Sono oltre venti i nomi protagonisti di Look at me! Il Corpo nell’Arte dagli anni ’50 a oggi, esposizione che documenta il ruolo del corpo negli ultimi settant’anni, dai lavori socialmente impegnati degli anni Sessanta e Settanta fino ai giorni nostri.
Da oggetto della ritrattistica tradizionale a presenza attiva in happening, azioni e performance: è la trasformazione del corpo avvenuta negli ultimi settant’anni di storia dell’arte e documentata dalla mostra Look at me! Il Corpo nell’Arte dagli anni ’50 a oggi alla Fondazione Ghisla Art Collection di Locarno fino al 5 gennaio 2020. Protagonista è un gruppo di artisti e fotografi internazionali che ha spesso trattato il corpo, proprio o altrui, alla stregua di un materiale su cui intervenire. Si pensi a quel Vito Acconci che nella performance Trademarks (1970) si mordeva con forza qualsiasi parte del corpo riuscisse a raggiungere o a Gina Pane che in Azione sentimentale (1973) si conficcava delle spine di rosa nel braccio e si tagliava il palmo della mano con una lametta. Interventi estremi dove il corpo diventa luogo di sperimentazioni che intendono metterne in evidenza la vulnerabilità attraverso l’esibizione di una carne ferita, oltraggiata e sacrificale (come non pensare anche a Chris Burden che arriva persino a farsi sparare a un braccio nella performance Shoot del 1971?).
«Il corpo nella storia dell’arte è il soggetto più antico», spiega Annamaria Maggi, curatrice della mostra con Angela Madesani: «in passato la figura umana è stata l’imprescindibile strumento per comunicare storie e per dare forma visibile a sentimenti, credenze e concetti; ancor oggi, nonostante il moltiplicarsi di tendenze e prassi non figurative succedutesi nell’ultimo secolo, il corpo rimane il protagonista della ricerca di molti degli autori contemporanei più radicali e interessanti». Al centro della mostra non ci sono però soltanto le testimonianze delle azioni performative che, dagli anni Sessanta a oggi, hanno coinvolto artisti come Marina Abramovic, Vito Acconci, Vanessa Beecroft, Urs Lüthi, Ana Mendieta, Fabio Mauri, Bruce Nauman, Denis Oppenheim e Gina Pane. A essere esposti infatti sono anche Irving Penn e David LaChapelle che con i loro scatti hanno contribuito a definire un territorio ibrido dove la fotografia pubblicitaria si sovrappone a quella di moda.

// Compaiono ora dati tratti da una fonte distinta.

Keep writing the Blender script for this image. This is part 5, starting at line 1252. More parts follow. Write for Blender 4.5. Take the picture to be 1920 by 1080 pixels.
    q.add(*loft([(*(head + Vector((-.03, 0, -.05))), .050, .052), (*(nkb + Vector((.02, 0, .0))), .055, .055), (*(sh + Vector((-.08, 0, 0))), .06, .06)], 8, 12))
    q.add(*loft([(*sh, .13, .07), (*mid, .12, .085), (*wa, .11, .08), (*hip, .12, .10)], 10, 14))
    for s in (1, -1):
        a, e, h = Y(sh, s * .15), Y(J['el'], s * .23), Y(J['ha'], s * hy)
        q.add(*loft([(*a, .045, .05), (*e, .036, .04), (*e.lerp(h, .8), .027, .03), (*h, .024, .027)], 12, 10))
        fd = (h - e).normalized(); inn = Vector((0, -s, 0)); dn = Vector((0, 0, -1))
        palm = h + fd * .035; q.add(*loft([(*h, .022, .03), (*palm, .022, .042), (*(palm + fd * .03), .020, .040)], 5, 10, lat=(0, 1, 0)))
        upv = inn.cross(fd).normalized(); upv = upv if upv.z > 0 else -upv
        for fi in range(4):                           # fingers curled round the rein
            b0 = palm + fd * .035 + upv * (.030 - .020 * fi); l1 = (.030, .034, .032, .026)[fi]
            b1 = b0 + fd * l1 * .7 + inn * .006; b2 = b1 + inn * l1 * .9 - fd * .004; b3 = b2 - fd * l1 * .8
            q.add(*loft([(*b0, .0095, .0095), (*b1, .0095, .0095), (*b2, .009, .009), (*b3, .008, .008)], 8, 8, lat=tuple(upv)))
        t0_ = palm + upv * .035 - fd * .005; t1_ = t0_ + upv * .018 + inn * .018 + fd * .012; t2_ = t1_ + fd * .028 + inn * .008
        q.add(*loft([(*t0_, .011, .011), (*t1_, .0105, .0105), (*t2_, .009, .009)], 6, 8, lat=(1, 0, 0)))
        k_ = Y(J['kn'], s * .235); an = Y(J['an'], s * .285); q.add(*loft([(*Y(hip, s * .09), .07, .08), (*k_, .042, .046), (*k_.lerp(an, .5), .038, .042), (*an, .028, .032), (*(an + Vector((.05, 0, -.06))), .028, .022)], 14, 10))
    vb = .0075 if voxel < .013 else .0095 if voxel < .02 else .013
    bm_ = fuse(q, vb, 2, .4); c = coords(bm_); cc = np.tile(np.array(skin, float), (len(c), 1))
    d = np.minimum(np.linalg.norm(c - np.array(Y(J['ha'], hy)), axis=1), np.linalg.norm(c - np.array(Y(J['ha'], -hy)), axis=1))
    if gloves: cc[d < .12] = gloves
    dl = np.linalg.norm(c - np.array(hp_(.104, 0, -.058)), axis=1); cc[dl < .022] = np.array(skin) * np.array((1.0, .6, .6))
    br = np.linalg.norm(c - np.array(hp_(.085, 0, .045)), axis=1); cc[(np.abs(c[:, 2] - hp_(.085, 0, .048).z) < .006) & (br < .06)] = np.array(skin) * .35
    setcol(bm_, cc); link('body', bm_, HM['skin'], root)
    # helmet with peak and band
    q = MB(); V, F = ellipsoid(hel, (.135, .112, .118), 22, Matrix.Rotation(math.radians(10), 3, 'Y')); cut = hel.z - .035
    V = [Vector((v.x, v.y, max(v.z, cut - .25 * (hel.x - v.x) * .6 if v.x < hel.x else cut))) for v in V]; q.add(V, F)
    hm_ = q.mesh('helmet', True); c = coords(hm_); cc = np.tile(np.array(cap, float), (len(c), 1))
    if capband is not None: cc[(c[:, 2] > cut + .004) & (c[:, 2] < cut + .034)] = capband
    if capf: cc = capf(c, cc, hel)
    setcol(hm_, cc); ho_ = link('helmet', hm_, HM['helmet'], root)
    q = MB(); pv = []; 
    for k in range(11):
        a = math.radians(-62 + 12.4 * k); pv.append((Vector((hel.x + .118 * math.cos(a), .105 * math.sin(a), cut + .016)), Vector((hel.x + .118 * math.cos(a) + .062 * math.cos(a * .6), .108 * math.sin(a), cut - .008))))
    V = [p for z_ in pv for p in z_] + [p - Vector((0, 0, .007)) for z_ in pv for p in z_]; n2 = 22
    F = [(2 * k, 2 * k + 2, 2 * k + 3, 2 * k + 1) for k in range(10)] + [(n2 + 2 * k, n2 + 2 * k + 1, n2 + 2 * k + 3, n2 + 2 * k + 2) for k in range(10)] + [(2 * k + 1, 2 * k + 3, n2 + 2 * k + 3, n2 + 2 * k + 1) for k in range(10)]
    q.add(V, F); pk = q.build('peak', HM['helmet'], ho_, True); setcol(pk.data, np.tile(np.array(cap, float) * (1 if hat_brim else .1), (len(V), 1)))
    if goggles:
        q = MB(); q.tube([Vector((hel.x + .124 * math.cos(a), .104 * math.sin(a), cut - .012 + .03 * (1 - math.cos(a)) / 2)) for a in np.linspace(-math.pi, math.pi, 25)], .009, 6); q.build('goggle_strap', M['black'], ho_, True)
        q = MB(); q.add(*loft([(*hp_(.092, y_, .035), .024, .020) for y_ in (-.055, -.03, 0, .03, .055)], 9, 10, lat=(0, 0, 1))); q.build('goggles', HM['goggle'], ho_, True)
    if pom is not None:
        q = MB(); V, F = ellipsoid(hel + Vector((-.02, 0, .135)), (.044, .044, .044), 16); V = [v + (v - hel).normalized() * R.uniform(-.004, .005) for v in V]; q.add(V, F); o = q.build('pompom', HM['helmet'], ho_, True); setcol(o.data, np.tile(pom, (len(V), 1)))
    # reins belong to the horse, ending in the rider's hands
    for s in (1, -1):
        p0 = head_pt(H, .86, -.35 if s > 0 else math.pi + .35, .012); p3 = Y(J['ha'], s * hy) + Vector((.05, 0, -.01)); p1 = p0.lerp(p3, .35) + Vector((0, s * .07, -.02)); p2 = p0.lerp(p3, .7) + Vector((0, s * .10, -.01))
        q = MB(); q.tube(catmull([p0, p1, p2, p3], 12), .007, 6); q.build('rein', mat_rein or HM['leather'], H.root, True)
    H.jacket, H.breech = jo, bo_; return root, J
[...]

Sono loro, insieme a Nobuyoshi Araki e Bettina Rheims, a documentare l’evoluzione dell’iconografia della donna che, complici i processi di emancipazione e liberazione, diviene icona di un nuovo, massificato desiderio.
Ma il corpo è anche protagonista degli autoritratti di Francesca Woodman e Cindy Sherman, Luigi Ontani e John Coplans, Shirin Neshat e Kimsooja, a testimonianza di come questo genere esprima il desiderio di sopravvivere al tempo, strappando il volto al suo anonimato e facendo della propria identità l’oggetto–soggetto di una narrazione potenzialmente infinita che, nel suo delirio di conoscenza, non disdegna neppure il travestimento. «La prospettiva dalla quale si è partiti è un’indagine sulla relazione tra il corpo femminile e maschile e le ricerche di alcuni importanti artisti che hanno lavorato con il cinema, il video, la fotografia, l’installazione. Una ricerca che esce dal riduttivo concetto di genere per porre in dialogo artisti e opere assai diversi fra loro», dice Angela Madesani. Il corpo è insomma “un campo di battaglia”, come gridava Barbara Kruger nel 1989, impregnato di dolore e tensione catartica, ma capace per questo di disegnare la mappa di una nuova fisicità che, diventata tutt’uno con il suo performare, è in grado da sola di respingere la mercificazione dell’arte a favore di quell’intangibile e transitorio realizzato dall’artista con le proprie idee.